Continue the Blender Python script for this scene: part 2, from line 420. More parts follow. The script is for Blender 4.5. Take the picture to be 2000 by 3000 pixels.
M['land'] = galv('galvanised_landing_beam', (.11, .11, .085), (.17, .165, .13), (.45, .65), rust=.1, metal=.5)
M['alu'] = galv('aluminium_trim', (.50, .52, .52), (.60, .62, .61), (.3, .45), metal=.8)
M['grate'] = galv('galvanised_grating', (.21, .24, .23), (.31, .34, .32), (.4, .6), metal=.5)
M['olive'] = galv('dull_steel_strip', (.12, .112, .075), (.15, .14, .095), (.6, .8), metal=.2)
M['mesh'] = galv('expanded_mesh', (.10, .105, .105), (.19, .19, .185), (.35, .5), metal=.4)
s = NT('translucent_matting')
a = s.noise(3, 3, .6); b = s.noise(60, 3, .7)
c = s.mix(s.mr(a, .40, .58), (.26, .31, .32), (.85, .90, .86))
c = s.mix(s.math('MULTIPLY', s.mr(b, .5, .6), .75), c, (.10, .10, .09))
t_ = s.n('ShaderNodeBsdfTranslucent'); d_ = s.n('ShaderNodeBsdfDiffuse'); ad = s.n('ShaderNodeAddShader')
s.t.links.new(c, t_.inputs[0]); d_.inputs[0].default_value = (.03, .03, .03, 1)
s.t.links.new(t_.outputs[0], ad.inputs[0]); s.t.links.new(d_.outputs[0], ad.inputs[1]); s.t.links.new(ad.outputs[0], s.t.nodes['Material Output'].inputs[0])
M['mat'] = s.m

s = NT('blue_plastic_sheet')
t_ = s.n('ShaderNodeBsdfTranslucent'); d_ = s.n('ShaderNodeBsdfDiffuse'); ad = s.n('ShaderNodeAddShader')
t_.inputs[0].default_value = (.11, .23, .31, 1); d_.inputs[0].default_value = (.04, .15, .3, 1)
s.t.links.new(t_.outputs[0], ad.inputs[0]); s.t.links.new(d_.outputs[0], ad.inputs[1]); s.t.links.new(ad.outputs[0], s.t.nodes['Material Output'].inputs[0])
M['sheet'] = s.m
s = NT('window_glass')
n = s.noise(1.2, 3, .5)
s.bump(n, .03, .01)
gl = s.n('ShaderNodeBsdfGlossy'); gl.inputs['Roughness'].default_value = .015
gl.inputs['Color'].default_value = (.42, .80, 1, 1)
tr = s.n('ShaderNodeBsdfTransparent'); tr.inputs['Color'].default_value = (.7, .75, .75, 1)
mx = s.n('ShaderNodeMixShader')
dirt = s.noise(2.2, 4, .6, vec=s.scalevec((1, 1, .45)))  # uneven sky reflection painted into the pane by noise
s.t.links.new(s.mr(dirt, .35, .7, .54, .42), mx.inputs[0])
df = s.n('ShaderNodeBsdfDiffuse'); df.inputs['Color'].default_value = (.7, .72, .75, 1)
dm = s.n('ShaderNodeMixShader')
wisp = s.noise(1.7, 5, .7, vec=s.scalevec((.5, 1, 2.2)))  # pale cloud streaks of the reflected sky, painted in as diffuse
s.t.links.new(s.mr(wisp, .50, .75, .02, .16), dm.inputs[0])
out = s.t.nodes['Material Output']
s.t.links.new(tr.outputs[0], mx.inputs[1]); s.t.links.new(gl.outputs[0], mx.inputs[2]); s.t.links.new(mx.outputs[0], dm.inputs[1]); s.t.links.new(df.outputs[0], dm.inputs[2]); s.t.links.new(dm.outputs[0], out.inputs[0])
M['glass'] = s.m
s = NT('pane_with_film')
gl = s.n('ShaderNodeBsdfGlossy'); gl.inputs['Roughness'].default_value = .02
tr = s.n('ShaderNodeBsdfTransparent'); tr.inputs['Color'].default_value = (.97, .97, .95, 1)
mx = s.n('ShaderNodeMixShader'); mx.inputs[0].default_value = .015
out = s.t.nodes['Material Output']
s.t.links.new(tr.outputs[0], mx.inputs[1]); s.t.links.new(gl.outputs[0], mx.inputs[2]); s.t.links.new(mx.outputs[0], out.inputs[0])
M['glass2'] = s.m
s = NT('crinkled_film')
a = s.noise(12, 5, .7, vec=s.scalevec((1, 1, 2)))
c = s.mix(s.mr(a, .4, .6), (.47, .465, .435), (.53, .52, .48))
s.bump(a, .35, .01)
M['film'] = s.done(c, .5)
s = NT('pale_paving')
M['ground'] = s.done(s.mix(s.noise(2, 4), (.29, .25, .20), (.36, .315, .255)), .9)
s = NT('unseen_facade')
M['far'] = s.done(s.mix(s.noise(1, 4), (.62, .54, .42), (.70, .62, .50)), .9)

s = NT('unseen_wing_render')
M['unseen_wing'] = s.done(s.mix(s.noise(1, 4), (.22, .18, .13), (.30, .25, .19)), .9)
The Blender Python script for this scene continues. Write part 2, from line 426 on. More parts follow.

==============================

● PROMPT
Type the material above out again, exactly.

● PROBLEM SOLUTION
Continue the Blender Python script for this scene: part 2, from line 420. More parts follow. The script is for Blender 4.5. Take the picture to be 2000 by 3000 pixels.
M['land'] = galv('galvanised_landing_beam', (.11, .11, .085), (.17, .165, .13), (.45, .65), rust=.1, metal=.5)
M['alu'] = galv('aluminium_trim', (.50, .52, .52), (.60, .62, .61), (.3, .45), metal=.8)
M['grate'] = galv('galvanised_grating', (.21, .24, .23), (.31, .34, .32), (.4, .6), metal=.5)
M['olive'] = galv('dull_steel_strip', (.12, .112, .075), (.15, .14, .095), (.6, .8), metal=.2)
M['mesh'] = galv('expanded_mesh', (.10, .105, .105), (.19, .19, .185), (.35, .5), metal=.4)
s = NT('translucent_matting')
a = s.noise(3, 3, .6); b = s.noise(60, 3, .7)
c = s.mix(s.mr(a, .40, .58), (.26, .31, .32), (.85, .90, .86))
c = s.mix(s.math('MULTIPLY', s.mr(b, .5, .6), .75), c, (.10, .10, .09))
t_ = s.n('ShaderNodeBsdfTranslucent'); d_ = s.n('ShaderNodeBsdfDiffuse'); ad = s.n('ShaderNodeAddShader')
s.t.links.new(c, t_.inputs[0]); d_.inputs[0].default_value = (.03, .03, .03, 1)
s.t.links.new(t_.outputs[0], ad.inputs[0]); s.t.links.new(d_.outputs[0], ad.inputs[1]); s.t.links.new(ad.outputs[0], s.t.nodes['Material Output'].inputs[0])
M['mat'] = s.m

s = NT('blue_plastic_sheet')
t_ = s.n('ShaderNodeBsdfTranslucent'); d_ = s.n('ShaderNodeBsdfDiffuse'); ad = s.n('ShaderNodeAddShader')
t_.inputs[0].default_value = (.11, .23, .31, 1); d_.inputs[0].default_value = (.04, .15, .3, 1)
s.t.links.new(t_.outputs[0], ad.inputs[0]); s.t.links.new(d_.outputs[0], ad.inputs[1]); s.t.links.new(ad.outputs[0], s.t.nodes['Material Output'].inputs[0])
M['sheet'] = s.m
s = NT('window_glass')
n = s.noise(1.2, 3, .5)
s.bump(n, .03, .01)
gl = s.n('ShaderNodeBsdfGlossy'); gl.inputs['Roughness'].default_value = .015
gl.inputs['Color'].default_value = (.42, .80, 1, 1)
tr = s.n('ShaderNodeBsdfTransparent'); tr.inputs['Color'].default_value = (.7, .75, .75, 1)
mx = s.n('ShaderNodeMixShader')
dirt = s.noise(2.2, 4, .6, vec=s.scalevec((1, 1, .45)))  # uneven sky reflection painted into the pane by noise
s.t.links.new(s.mr(dirt, .35, .7, .54, .42), mx.inputs[0])
df = s.n('ShaderNodeBsdfDiffuse'); df.inputs['Color'].default_value = (.7, .72, .75, 1)
dm = s.n('ShaderNodeMixShader')
wisp = s.noise(1.7, 5, .7, vec=s.scalevec((.5, 1, 2.2)))  # pale cloud streaks of the reflected sky, painted in as diffuse
s.t.links.new(s.mr(wisp, .50, .75, .02, .16), dm.inputs[0])
out = s.t.nodes['Material Output']
s.t.links.new(tr.outputs[0], mx.inputs[1]); s.t.links.new(gl.outputs[0], mx.inputs[2]); s.t.links.new(mx.outputs[0], dm.inputs[1]); s.t.links.new(df.outputs[0], dm.inputs[2]); s.t.links.new(dm.outputs[0], out.inputs[0])
M['glass'] = s.m
s = NT('pane_with_film')
gl = s.n('ShaderNodeBsdfGlossy'); gl.inputs['Roughness'].default_value = .02
tr = s.n('ShaderNodeBsdfTransparent'); tr.inputs['Color'].default_value = (.97, .97, .95, 1)
mx = s.n('ShaderNodeMixShader'); mx.inputs[0].default_value = .015
out = s.t.nodes['Material Output']
s.t.links.new(tr.outputs[0], mx.inputs[1]); s.t.links.new(gl.outputs[0], mx.inputs[2]); s.t.links.new(mx.outputs[0], out.inputs[0])
M['glass2'] = s.m
s = NT('crinkled_film')
a = s.noise(12, 5, .7, vec=s.scalevec((1, 1, 2)))
c = s.mix(s.mr(a, .4, .6), (.47, .465, .435), (.53, .52, .48))
s.bump(a, .35, .01)
M['film'] = s.done(c, .5)
s = NT('pale_paving')
M['ground'] = s.done(s.mix(s.noise(2, 4), (.29, .25, .20), (.36, .315, .255)), .9)
s = NT('unseen_facade')
M['far'] = s.done(s.mix(s.noise(1, 4), (.62, .54, .42), (.70, .62, .50)), .9)

s = NT('unseen_wing_render')
M['unseen_wing'] = s.done(s.mix(s.noise(1, 4), (.22, .18, .13), (.30, .25, .19)), .9)
The Blender Python script for this scene continues. Write part 2, from line 426 on. More parts follow.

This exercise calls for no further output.